There must be enough movement of the seed particles to make a measurable difference but not so much that correlation within an interrogation area is lost. As a rule, the particles should travel less than 25 percent of the distance across the area between each laser shot. There also must be enough particles -- 10 or more -- within each interrogation area to make the correlation work and to make the measurements relatively immune to noise.

The laser choice is driven by both the quantum efficiency of the camera and the power required, but the beam color is typically green, such as the 532-nm light emitted by a frequency-doubled Nd:YAG. Green often is used because the sensors efficiently capture light at this wavelength and because it suitably matches the blue-green transmission window of water. In terms of power, even if each shot requires only 10 mJ, repeating this thousands of times a second demands a laser that can produce tens of watts, perhaps even 100.

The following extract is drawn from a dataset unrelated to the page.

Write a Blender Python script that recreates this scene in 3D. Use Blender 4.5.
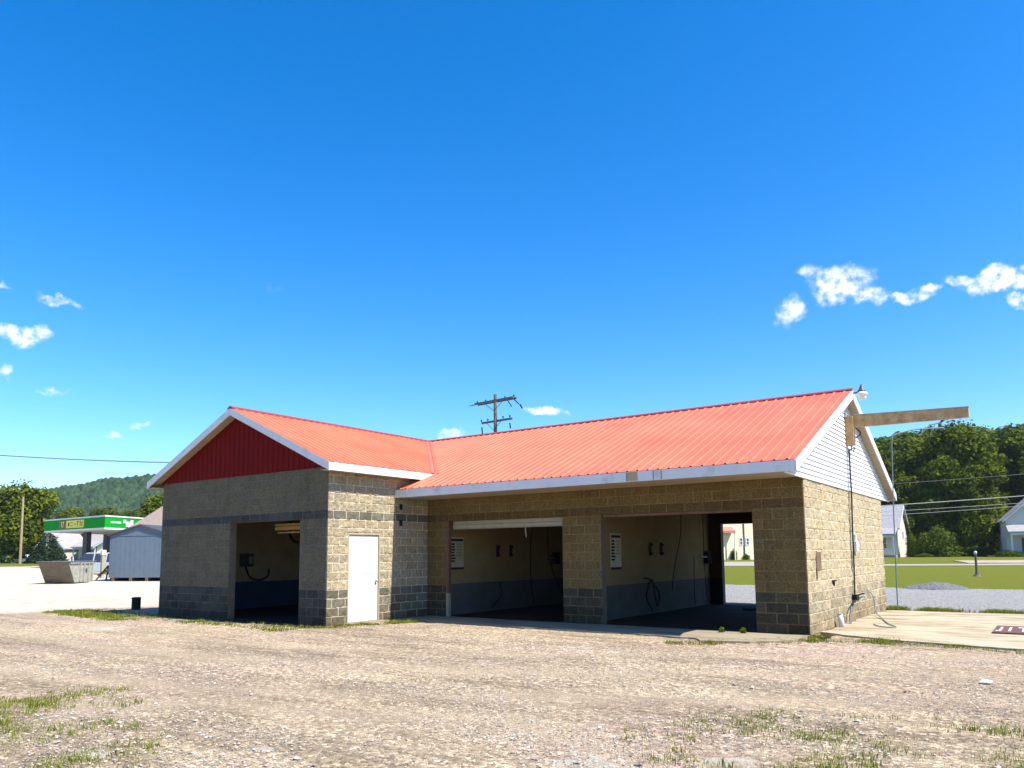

Dantec uses CCD- and CMOS-based instruments from five OEMs, including Redlake of San Diego, which supplies both types. For the CCD systems, Westergaard said, it is important that the cameras be able to frame-straddle, where one exposure is taken, followed by another within about 200 ns.

A camera also must have both a high framing rate and a high pixel count. The two fundamentally affect the system and its capabilities, and they play a role, along with the optics, in determining the size of the interrogation area. They also determine the spatial and temporal resolution possible with the system. Today's cameras, with framing rates of approximately 5 kHz and resolutions of a few megapixels, are adequate for the current Dantec systems, but the company's designers would prefer hardware with more muscle.

"We'd like to have a camera that would ideally hold something like four megapixels with a pixel pitch of 5 µm, and it should be able to run at a framing rate of 10 kHz," Jensen said. "Those specifications would be enough to put a lot of gray hairs in any camera manufacturer's life."